Cet échec général décide Rommel à abandonner le plan Venezia et à oublier momentanément Tobrouk ; à l’ouest la ligne de défense britannique ne cède pas aux attaques de la division Trieste, retrouvée à la hauteur de la piste El Abd où quelques-uns de ses sapeurs démineurs réussissent à s’infiltrer dans le champ de mines et tentent d’ouvrir une entrée sécurisée. Au cours d’une contre-attaque vers la dépression fortifiée de Got al Oualeb, le général Crüwell est fait prisonnier. Au sud, la 1e BFL fermement retranchée, riposte à toutes les attaques ; face à la menace allemande, l’échelon B quitte Bir Bou Mafés et rejoint à Bardia les éléments de la 2e BFL.

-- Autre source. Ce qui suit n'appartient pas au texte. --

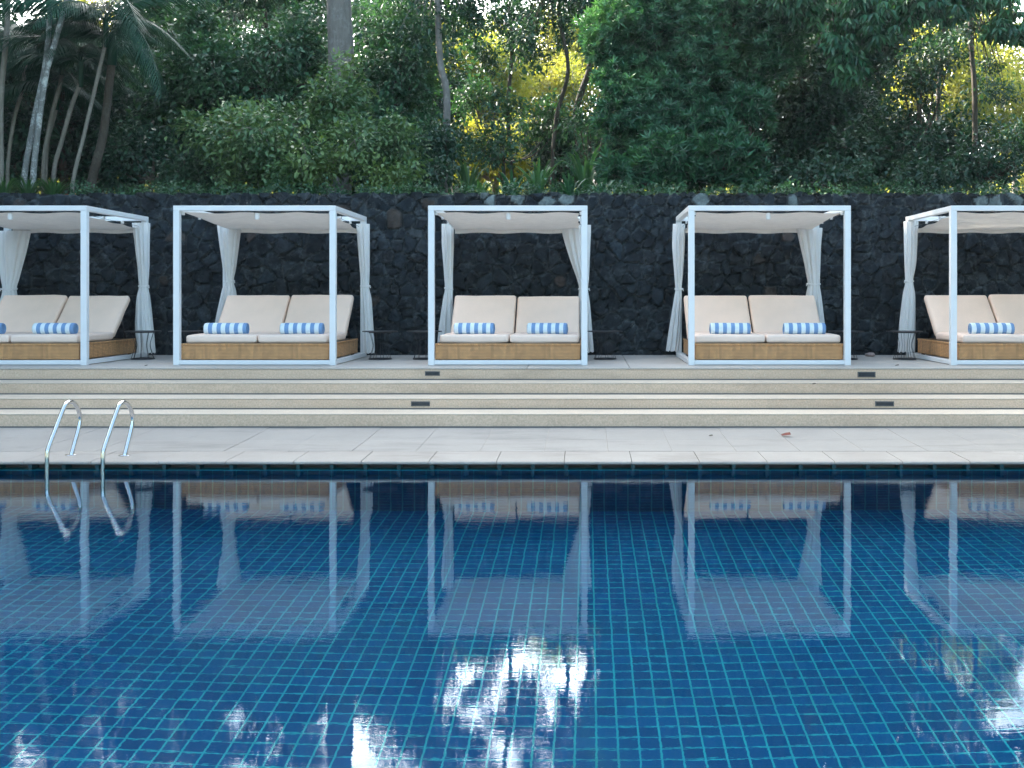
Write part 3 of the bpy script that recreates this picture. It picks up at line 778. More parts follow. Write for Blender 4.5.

Le 29, l’attaque allemande est au point mort, les Italiens ont échoué partout. Rommel soucieux de ravitailler la DAK, tenant compte des échecs de conquête de la voie Balbia et de la sécurisation des champs de mines adverses, fait remonter du sud, à marche forcée, ses camions de ravitaillement, en allant lui-même les chercher dans un contexte d’embrasement général sans ligne de front palpable où les méprises de bombardement et de « straffing » sur les propres troupes font des dégâts irrémédiables des deux côtés. L’ouverture de Rommel a été brillante mais le premier acte est raté.

Le 30, le regroupement des chars de la DAK protégé par  les acht-acht est organisé dans le dos de la défense britannique, Rommel veut se ménager une zone de calme relatif favorable au ravitaillement et aux réparations de fortune avant prendre à revers le Chaudron (Got al Oualeb), tenu par la 150e brigade britannique où il compte bien se tailler une route de ravitaillement directe entre l’Est et l’ouest.

Le manque de réactivité de Ritchie face à ce nouveau plan et à la mise en batterie des acht-acht interdit aux vagues d’assaut de blindés, le franchissement du mur d’acier allemand.

Juste avant la mise en place des canons allemands, Auchinleck a perdu l’occasion de détruire la DAK acculée et encerclée, le dos aux champs de mines, privée d’eau, sans vivres, sans munitions et sans essence.